▶ [Data segment]
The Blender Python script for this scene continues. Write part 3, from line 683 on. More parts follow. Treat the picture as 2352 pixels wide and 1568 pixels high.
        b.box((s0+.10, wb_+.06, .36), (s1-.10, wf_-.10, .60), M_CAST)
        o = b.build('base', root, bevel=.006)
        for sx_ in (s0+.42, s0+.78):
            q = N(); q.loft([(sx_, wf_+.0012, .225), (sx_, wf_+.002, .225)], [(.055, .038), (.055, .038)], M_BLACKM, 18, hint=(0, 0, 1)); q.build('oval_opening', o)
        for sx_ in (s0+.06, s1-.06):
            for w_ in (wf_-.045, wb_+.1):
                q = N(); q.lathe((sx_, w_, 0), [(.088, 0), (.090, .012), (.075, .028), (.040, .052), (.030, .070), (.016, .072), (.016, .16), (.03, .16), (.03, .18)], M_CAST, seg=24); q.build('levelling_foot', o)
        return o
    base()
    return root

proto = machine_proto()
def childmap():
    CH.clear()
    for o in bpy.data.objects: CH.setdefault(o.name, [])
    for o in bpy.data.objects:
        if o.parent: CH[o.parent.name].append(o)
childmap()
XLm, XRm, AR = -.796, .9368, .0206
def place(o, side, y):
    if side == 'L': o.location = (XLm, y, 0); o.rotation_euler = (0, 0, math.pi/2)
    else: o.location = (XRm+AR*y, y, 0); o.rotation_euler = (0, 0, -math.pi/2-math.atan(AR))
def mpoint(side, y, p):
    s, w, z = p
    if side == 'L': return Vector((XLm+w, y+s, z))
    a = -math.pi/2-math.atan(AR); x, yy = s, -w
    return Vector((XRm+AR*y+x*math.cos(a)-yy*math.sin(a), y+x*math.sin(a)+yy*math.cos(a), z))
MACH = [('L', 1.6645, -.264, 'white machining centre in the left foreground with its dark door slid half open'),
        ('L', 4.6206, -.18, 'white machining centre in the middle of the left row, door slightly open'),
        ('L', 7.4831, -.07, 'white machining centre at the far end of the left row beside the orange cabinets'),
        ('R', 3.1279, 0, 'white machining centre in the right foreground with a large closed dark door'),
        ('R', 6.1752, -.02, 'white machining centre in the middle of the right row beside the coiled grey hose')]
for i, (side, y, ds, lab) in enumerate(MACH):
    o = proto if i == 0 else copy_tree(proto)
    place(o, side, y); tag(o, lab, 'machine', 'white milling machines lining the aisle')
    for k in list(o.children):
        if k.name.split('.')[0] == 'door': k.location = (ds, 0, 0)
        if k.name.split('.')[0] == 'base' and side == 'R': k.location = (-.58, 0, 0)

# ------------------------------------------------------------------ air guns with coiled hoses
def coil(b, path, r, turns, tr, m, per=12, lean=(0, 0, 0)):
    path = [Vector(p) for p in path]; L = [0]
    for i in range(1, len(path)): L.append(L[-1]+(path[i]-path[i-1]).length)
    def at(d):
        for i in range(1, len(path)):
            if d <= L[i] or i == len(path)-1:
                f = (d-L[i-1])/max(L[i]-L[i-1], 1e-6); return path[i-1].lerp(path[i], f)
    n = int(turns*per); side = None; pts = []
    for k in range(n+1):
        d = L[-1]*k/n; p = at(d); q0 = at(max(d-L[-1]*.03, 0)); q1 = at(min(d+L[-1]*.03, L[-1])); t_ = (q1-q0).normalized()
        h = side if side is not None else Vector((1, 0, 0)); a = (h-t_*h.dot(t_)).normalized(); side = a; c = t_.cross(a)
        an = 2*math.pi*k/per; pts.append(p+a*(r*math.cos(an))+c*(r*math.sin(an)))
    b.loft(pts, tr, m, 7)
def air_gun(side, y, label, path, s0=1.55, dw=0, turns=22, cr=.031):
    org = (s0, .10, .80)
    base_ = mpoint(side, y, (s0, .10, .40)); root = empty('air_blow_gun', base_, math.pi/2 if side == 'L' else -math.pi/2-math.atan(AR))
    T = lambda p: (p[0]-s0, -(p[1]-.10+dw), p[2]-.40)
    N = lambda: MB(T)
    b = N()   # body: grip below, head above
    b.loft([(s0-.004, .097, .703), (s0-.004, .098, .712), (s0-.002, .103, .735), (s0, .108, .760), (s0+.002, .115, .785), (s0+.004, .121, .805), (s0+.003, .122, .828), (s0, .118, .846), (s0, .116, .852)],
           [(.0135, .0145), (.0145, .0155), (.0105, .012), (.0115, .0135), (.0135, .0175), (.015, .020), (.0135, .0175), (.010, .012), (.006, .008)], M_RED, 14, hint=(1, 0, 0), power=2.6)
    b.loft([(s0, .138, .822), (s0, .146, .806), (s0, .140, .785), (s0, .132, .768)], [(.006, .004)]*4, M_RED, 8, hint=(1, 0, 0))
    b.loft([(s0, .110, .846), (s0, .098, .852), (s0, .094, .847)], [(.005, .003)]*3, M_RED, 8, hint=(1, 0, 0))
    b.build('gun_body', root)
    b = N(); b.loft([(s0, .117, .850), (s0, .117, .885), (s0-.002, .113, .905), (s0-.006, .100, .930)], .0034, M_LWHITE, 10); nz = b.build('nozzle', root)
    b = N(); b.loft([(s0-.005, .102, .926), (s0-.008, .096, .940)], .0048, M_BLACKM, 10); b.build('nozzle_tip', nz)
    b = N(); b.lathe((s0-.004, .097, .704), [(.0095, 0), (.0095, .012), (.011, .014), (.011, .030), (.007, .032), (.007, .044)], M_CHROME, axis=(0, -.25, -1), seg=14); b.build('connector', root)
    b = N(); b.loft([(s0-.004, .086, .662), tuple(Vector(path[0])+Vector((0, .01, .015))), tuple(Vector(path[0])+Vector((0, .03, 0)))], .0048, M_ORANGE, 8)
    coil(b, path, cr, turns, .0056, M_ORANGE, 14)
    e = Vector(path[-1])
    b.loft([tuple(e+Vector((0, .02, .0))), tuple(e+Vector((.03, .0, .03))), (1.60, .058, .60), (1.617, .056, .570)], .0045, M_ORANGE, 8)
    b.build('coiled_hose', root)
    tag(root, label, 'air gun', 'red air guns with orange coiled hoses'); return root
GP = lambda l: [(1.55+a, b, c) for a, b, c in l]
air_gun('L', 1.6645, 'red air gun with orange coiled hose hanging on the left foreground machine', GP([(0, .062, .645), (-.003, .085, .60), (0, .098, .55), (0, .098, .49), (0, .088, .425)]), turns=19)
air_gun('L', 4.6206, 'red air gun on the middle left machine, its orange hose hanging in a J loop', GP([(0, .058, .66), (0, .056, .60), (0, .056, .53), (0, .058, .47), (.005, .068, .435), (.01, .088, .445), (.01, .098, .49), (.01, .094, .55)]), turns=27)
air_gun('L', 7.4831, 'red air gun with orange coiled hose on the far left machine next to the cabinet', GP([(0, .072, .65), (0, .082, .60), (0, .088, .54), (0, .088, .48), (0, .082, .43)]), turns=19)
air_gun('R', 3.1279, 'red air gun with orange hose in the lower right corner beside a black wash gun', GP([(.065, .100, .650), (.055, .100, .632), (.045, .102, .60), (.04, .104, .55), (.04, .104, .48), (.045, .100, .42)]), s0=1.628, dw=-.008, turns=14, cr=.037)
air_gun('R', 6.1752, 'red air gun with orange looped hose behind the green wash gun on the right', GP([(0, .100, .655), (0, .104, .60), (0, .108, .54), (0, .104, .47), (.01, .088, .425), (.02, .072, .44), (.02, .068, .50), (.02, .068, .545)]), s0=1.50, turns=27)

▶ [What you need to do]
Reproduce the material verbatim, line by line.

▶ [In response]
The Blender Python script for this scene continues. Write part 3, from line 683 on. More parts follow. Treat the picture as 2352 pixels wide and 1568 pixels high.
        b.box((s0+.10, wb_+.06, .36), (s1-.10, wf_-.10, .60), M_CAST)
        o = b.build('base', root, bevel=.006)
        for sx_ in (s0+.42, s0+.78):
            q = N(); q.loft([(sx_, wf_+.0012, .225), (sx_, wf_+.002, .225)], [(.055, .038), (.055, .038)], M_BLACKM, 18, hint=(0, 0, 1)); q.build('oval_opening', o)
        for sx_ in (s0+.06, s1-.06):
            for w_ in (wf_-.045, wb_+.1):
                q = N(); q.lathe((sx_, w_, 0), [(.088, 0), (.090, .012), (.075, .028), (.040, .052), (.030, .070), (.016, .072), (.016, .16), (.03, .16), (.03, .18)], M_CAST, seg=24); q.build('levelling_foot', o)
        return o
    base()
    return root

proto = machine_proto()
def childmap():
    CH.clear()
    for o in bpy.data.objects: CH.setdefault(o.name, [])
    for o in bpy.data.objects:
        if o.parent: CH[o.parent.name].append(o)
childmap()
XLm, XRm, AR = -.796, .9368, .0206
def place(o, side, y):
    if side == 'L': o.location = (XLm, y, 0); o.rotation_euler = (0, 0, math.pi/2)
    else: o.location = (XRm+AR*y, y, 0); o.rotation_euler = (0, 0, -math.pi/2-math.atan(AR))
def mpoint(side, y, p):
    s, w, z = p
    if side == 'L': return Vector((XLm+w, y+s, z))
    a = -math.pi/2-math.atan(AR); x, yy = s, -w
    return Vector((XRm+AR*y+x*math.cos(a)-yy*math.sin(a), y+x*math.sin(a)+yy*math.cos(a), z))
MACH = [('L', 1.6645, -.264, 'white machining centre in the left foreground with its dark door slid half open'),
        ('L', 4.6206, -.18, 'white machining centre in the middle of the left row, door slightly open'),
        ('L', 7.4831, -.07, 'white machining centre at the far end of the left row beside the orange cabinets'),
        ('R', 3.1279, 0, 'white machining centre in the right foreground with a large closed dark door'),
        ('R', 6.1752, -.02, 'white machining centre in the middle of the right row beside the coiled grey hose')]
for i, (side, y, ds, lab) in enumerate(MACH):
    o = proto if i == 0 else copy_tree(proto)
    place(o, side, y); tag(o, lab, 'machine', 'white milling machines lining the aisle')
    for k in list(o.children):
        if k.name.split('.')[0] == 'door': k.location = (ds, 0, 0)
        if k.name.split('.')[0] == 'base' and side == 'R': k.location = (-.58, 0, 0)

# ------------------------------------------------------------------ air guns with coiled hoses
def coil(b, path, r, turns, tr, m, per=12, lean=(0, 0, 0)):
    path = [Vector(p) for p in path]; L = [0]
    for i in range(1, len(path)): L.append(L[-1]+(path[i]-path[i-1]).length)
    def at(d):
        for i in range(1, len(path)):
            if d <= L[i] or i == len(path)-1:
                f = (d-L[i-1])/max(L[i]-L[i-1], 1e-6); return path[i-1].lerp(path[i], f)
    n = int(turns*per); side = None; pts = []
    for k in range(n+1):
        d = L[-1]*k/n; p = at(d); q0 = at(max(d-L[-1]*.03, 0)); q1 = at(min(d+L[-1]*.03, L[-1])); t_ = (q1-q0).normalized()
        h = side if side is not None else Vector((1, 0, 0)); a = (h-t_*h.dot(t_)).normalized(); side = a; c = t_.cross(a)
        an = 2*math.pi*k/per; pts.append(p+a*(r*math.cos(an))+c*(r*math.sin(an)))
    b.loft(pts, tr, m, 7)
def air_gun(side, y, label, path, s0=1.55, dw=0, turns=22, cr=.031):
    org = (s0, .10, .80)
    base_ = mpoint(side, y, (s0, .10, .40)); root = empty('air_blow_gun', base_, math.pi/2 if side == 'L' else -math.pi/2-math.atan(AR))
    T = lambda p: (p[0]-s0, -(p[1]-.10+dw), p[2]-.40)
    N = lambda: MB(T)
    b = N()   # body: grip below, head above
    b.loft([(s0-.004, .097, .703), (s0-.004, .098, .712), (s0-.002, .103, .735), (s0, .108, .760), (s0+.002, .115, .785), (s0+.004, .121, .805), (s0+.003, .122, .828), (s0, .118, .846), (s0, .116, .852)],
           [(.0135, .0145), (.0145, .0155), (.0105, .012), (.0115, .0135), (.0135, .0175), (.015, .020), (.0135, .0175), (.010, .012), (.006, .008)], M_RED, 14, hint=(1, 0, 0), power=2.6)
    b.loft([(s0, .138, .822), (s0, .146, .806), (s0, .140, .785), (s0, .132, .768)], [(.006, .004)]*4, M_RED, 8, hint=(1, 0, 0))
    b.loft([(s0, .110, .846), (s0, .098, .852), (s0, .094, .847)], [(.005, .003)]*3, M_RED, 8, hint=(1, 0, 0))
    b.build('gun_body', root)
    b = N(); b.loft([(s0, .117, .850), (s0, .117, .885), (s0-.002, .113, .905), (s0-.006, .100, .930)], .0034, M_LWHITE, 10); nz = b.build('nozzle', root)
    b = N(); b.loft([(s0-.005, .102, .926), (s0-.008, .096, .940)], .0048, M_BLACKM, 10); b.build('nozzle_tip', nz)
    b = N(); b.lathe((s0-.004, .097, .704), [(.0095, 0), (.0095, .012), (.011, .014), (.011, .030), (.007, .032), (.007, .044)], M_CHROME, axis=(0, -.25, -1), seg=14); b.build('connector', root)
    b = N(); b.loft([(s0-.004, .086, .662), tuple(Vector(path[0])+Vector((0, .01, .015))), tuple(Vector(path[0])+Vector((0, .03, 0)))], .0048, M_ORANGE, 8)
    coil(b, path, cr, turns, .0056, M_ORANGE, 14)
    e = Vector(path[-1])
    b.loft([tuple(e+Vector((0, .02, .0))), tuple(e+Vector((.03, .0, .03))), (1.60, .058, .60), (1.617, .056, .570)], .0045, M_ORANGE, 8)
    b.build('coiled_hose', root)
    tag(root, label, 'air gun', 'red air guns with orange coiled hoses'); return root
GP = lambda l: [(1.55+a, b, c) for a, b, c in l]
air_gun('L', 1.6645, 'red air gun with orange coiled hose hanging on the left foreground machine', GP([(0, .062, .645), (-.003, .085, .60), (0, .098, .55), (0, .098, .49), (0, .088, .425)]), turns=19)
air_gun('L', 4.6206, 'red air gun on the middle left machine, its orange hose hanging in a J loop', GP([(0, .058, .66), (0, .056, .60), (0, .056, .53), (0, .058, .47), (.005, .068, .435), (.01, .088, .445), (.01, .098, .49), (.01, .094, .55)]), turns=27)
air_gun('L', 7.4831, 'red air gun with orange coiled hose on the far left machine next to the cabinet', GP([(0, .072, .65), (0, .082, .60), (0, .088, .54), (0, .088, .48), (0, .082, .43)]), turns=19)
air_gun('R', 3.1279, 'red air gun with orange hose in the lower right corner beside a black wash gun', GP([(.065, .100, .650), (.055, .100, .632), (.045, .102, .60), (.04, .104, .55), (.04, .104, .48), (.045, .100, .42)]), s0=1.628, dw=-.008, turns=14, cr=.037)
air_gun('R', 6.1752, 'red air gun with orange looped hose behind the green wash gun on the right', GP([(0, .100, .655), (0, .104, .60), (0, .108, .54), (0, .104, .47), (.01, .088, .425), (.02, .072, .44), (.02, .068, .50), (.02, .068, .545)]), s0=1.50, turns=27)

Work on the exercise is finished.